### What to produce
Every line below should be repeated exactly.
Begin Supplied records
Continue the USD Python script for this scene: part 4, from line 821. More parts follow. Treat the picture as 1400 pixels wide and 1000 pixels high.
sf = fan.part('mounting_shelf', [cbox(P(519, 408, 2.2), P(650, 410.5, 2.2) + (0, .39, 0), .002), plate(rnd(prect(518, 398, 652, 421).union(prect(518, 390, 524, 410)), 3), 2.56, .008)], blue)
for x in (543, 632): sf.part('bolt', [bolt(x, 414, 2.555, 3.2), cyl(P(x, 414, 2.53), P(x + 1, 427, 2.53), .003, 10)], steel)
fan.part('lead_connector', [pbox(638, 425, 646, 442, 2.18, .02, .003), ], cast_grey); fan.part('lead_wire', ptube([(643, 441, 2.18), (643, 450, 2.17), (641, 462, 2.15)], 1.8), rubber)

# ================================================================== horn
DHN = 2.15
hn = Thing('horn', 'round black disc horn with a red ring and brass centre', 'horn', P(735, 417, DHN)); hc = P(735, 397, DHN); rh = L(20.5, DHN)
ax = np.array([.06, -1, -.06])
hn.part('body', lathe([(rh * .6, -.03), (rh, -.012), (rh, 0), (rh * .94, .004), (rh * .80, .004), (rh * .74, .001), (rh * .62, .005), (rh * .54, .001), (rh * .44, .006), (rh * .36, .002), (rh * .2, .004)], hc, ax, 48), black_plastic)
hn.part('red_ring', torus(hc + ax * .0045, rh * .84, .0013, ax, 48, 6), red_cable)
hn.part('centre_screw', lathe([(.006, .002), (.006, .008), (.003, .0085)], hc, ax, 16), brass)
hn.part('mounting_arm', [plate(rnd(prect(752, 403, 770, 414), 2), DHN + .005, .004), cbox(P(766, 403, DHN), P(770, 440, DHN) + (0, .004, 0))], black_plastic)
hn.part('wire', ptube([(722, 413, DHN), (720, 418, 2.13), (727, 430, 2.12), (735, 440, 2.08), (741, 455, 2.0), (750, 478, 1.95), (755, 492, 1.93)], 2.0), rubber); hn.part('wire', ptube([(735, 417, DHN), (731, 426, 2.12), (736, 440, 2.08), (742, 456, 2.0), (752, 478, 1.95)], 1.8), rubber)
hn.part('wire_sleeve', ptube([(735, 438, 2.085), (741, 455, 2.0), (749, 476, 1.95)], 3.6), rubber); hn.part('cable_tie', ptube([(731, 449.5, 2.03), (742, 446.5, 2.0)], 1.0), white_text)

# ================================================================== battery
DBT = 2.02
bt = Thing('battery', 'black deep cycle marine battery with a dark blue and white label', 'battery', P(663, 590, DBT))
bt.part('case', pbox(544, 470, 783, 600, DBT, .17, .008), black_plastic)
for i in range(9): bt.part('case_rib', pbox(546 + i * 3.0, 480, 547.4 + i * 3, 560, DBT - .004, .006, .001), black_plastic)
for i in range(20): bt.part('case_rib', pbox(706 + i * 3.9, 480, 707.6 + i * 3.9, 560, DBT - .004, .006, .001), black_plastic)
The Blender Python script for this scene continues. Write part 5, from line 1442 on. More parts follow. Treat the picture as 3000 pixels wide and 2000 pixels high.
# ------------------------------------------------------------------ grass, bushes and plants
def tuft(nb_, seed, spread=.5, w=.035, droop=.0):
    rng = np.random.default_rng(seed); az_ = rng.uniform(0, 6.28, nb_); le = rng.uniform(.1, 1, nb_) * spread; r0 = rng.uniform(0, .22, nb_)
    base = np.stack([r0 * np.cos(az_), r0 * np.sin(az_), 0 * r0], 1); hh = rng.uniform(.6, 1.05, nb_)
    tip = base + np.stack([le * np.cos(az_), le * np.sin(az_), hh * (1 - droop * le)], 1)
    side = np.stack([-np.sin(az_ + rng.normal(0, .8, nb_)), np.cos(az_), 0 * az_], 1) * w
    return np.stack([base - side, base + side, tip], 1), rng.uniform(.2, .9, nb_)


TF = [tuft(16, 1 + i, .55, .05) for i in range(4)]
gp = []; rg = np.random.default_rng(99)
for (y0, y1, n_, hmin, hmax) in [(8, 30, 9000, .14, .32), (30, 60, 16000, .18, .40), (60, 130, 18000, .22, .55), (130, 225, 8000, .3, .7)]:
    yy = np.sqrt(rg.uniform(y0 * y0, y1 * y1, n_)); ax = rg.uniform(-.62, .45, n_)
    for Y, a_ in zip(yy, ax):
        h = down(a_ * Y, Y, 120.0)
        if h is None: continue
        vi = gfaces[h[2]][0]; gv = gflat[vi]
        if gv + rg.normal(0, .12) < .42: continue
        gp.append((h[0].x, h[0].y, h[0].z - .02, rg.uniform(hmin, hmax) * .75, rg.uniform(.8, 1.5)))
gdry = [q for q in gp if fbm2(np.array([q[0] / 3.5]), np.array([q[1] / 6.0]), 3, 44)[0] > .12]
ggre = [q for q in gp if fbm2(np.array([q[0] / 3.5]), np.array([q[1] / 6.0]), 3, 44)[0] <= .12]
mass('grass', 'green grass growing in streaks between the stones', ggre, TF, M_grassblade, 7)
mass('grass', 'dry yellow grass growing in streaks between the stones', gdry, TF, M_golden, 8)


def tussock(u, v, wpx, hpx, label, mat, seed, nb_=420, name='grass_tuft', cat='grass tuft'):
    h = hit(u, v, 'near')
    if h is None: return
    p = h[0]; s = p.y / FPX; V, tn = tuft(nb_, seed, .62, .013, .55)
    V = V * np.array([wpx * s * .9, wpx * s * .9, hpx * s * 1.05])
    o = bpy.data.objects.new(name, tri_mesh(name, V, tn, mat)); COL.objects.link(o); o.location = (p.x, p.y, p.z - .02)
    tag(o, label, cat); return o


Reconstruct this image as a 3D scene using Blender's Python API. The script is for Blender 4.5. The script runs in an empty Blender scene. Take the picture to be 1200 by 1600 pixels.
End Supplied records
### Task result
Continue the USD Python script for this scene: part 4, from line 821. More parts follow. Treat the picture as 1400 pixels wide and 1000 pixels high.
sf = fan.part('mounting_shelf', [cbox(P(519, 408, 2.2), P(650, 410.5, 2.2) + (0, .39, 0), .002), plate(rnd(prect(518, 398, 652, 421).union(prect(518, 390, 524, 410)), 3), 2.56, .008)], blue)
for x in (543, 632): sf.part('bolt', [bolt(x, 414, 2.555, 3.2), cyl(P(x, 414, 2.53), P(x + 1, 427, 2.53), .003, 10)], steel)
fan.part('lead_connector', [pbox(638, 425, 646, 442, 2.18, .02, .003), ], cast_grey); fan.part('lead_wire', ptube([(643, 441, 2.18), (643, 450, 2.17), (641, 462, 2.15)], 1.8), rubber)

# ================================================================== horn
DHN = 2.15
hn = Thing('horn', 'round black disc horn with a red ring and brass centre', 'horn', P(735, 417, DHN)); hc = P(735, 397, DHN); rh = L(20.5, DHN)
ax = np.array([.06, -1, -.06])
hn.part('body', lathe([(rh * .6, -.03), (rh, -.012), (rh, 0), (rh * .94, .004), (rh * .80, .004), (rh * .74, .001), (rh * .62, .005), (rh * .54, .001), (rh * .44, .006), (rh * .36, .002), (rh * .2, .004)], hc, ax, 48), black_plastic)
hn.part('red_ring', torus(hc + ax * .0045, rh * .84, .0013, ax, 48, 6), red_cable)
hn.part('centre_screw', lathe([(.006, .002), (.006, .008), (.003, .0085)], hc, ax, 16), brass)
hn.part('mounting_arm', [plate(rnd(prect(752, 403, 770, 414), 2), DHN + .005, .004), cbox(P(766, 403, DHN), P(770, 440, DHN) + (0, .004, 0))], black_plastic)
hn.part('wire', ptube([(722, 413, DHN), (720, 418, 2.13), (727, 430, 2.12), (735, 440, 2.08), (741, 455, 2.0), (750, 478, 1.95), (755, 492, 1.93)], 2.0), rubber); hn.part('wire', ptube([(735, 417, DHN), (731, 426, 2.12), (736, 440, 2.08), (742, 456, 2.0), (752, 478, 1.95)], 1.8), rubber)
hn.part('wire_sleeve', ptube([(735, 438, 2.085), (741, 455, 2.0), (749, 476, 1.95)], 3.6), rubber); hn.part('cable_tie', ptube([(731, 449.5, 2.03), (742, 446.5, 2.0)], 1.0), white_text)

# ================================================================== battery
DBT = 2.02
bt = Thing('battery', 'black deep cycle marine battery with a dark blue and white label', 'battery', P(663, 590, DBT))
bt.part('case', pbox(544, 470, 783, 600, DBT, .17, .008), black_plastic)
for i in range(9): bt.part('case_rib', pbox(546 + i * 3.0, 480, 547.4 + i * 3, 560, DBT - .004, .006, .001), black_plastic)
for i in range(20): bt.part('case_rib', pbox(706 + i * 3.9, 480, 707.6 + i * 3.9, 560, DBT - .004, .006, .001), black_plastic)
The Blender Python script for this scene continues. Write part 5, from line 1442 on. More parts follow. Treat the picture as 3000 pixels wide and 2000 pixels high.
# ------------------------------------------------------------------ grass, bushes and plants
def tuft(nb_, seed, spread=.5, w=.035, droop=.0):
    rng = np.random.default_rng(seed); az_ = rng.uniform(0, 6.28, nb_); le = rng.uniform(.1, 1, nb_) * spread; r0 = rng.uniform(0, .22, nb_)
    base = np.stack([r0 * np.cos(az_), r0 * np.sin(az_), 0 * r0], 1); hh = rng.uniform(.6, 1.05, nb_)
    tip = base + np.stack([le * np.cos(az_), le * np.sin(az_), hh * (1 - droop * le)], 1)
    side = np.stack([-np.sin(az_ + rng.normal(0, .8, nb_)), np.cos(az_), 0 * az_], 1) * w
    return np.stack([base - side, base + side, tip], 1), rng.uniform(.2, .9, nb_)


TF = [tuft(16, 1 + i, .55, .05) for i in range(4)]
gp = []; rg = np.random.default_rng(99)
for (y0, y1, n_, hmin, hmax) in [(8, 30, 9000, .14, .32), (30, 60, 16000, .18, .40), (60, 130, 18000, .22, .55), (130, 225, 8000, .3, .7)]:
    yy = np.sqrt(rg.uniform(y0 * y0, y1 * y1, n_)); ax = rg.uniform(-.62, .45, n_)
    for Y, a_ in zip(yy, ax):
        h = down(a_ * Y, Y, 120.0)
        if h is None: continue
        vi = gfaces[h[2]][0]; gv = gflat[vi]
        if gv + rg.normal(0, .12) < .42: continue
        gp.append((h[0].x, h[0].y, h[0].z - .02, rg.uniform(hmin, hmax) * .75, rg.uniform(.8, 1.5)))
gdry = [q for q in gp if fbm2(np.array([q[0] / 3.5]), np.array([q[1] / 6.0]), 3, 44)[0] > .12]
ggre = [q for q in gp if fbm2(np.array([q[0] / 3.5]), np.array([q[1] / 6.0]), 3, 44)[0] <= .12]
mass('grass', 'green grass growing in streaks between the stones', ggre, TF, M_grassblade, 7)
mass('grass', 'dry yellow grass growing in streaks between the stones', gdry, TF, M_golden, 8)


def tussock(u, v, wpx, hpx, label, mat, seed, nb_=420, name='grass_tuft', cat='grass tuft'):
    h = hit(u, v, 'near')
    if h is None: return
    p = h[0]; s = p.y / FPX; V, tn = tuft(nb_, seed, .62, .013, .55)
    V = V * np.array([wpx * s * .9, wpx * s * .9, hpx * s * 1.05])
    o = bpy.data.objects.new(name, tri_mesh(name, V, tn, mat)); COL.objects.link(o); o.location = (p.x, p.y, p.z - .02)
    tag(o, label, cat); return o


Reconstruct this image as a 3D scene using Blender's Python API. The script is for Blender 4.5. The script runs in an empty Blender scene. Take the picture to be 1200 by 1600 pixels.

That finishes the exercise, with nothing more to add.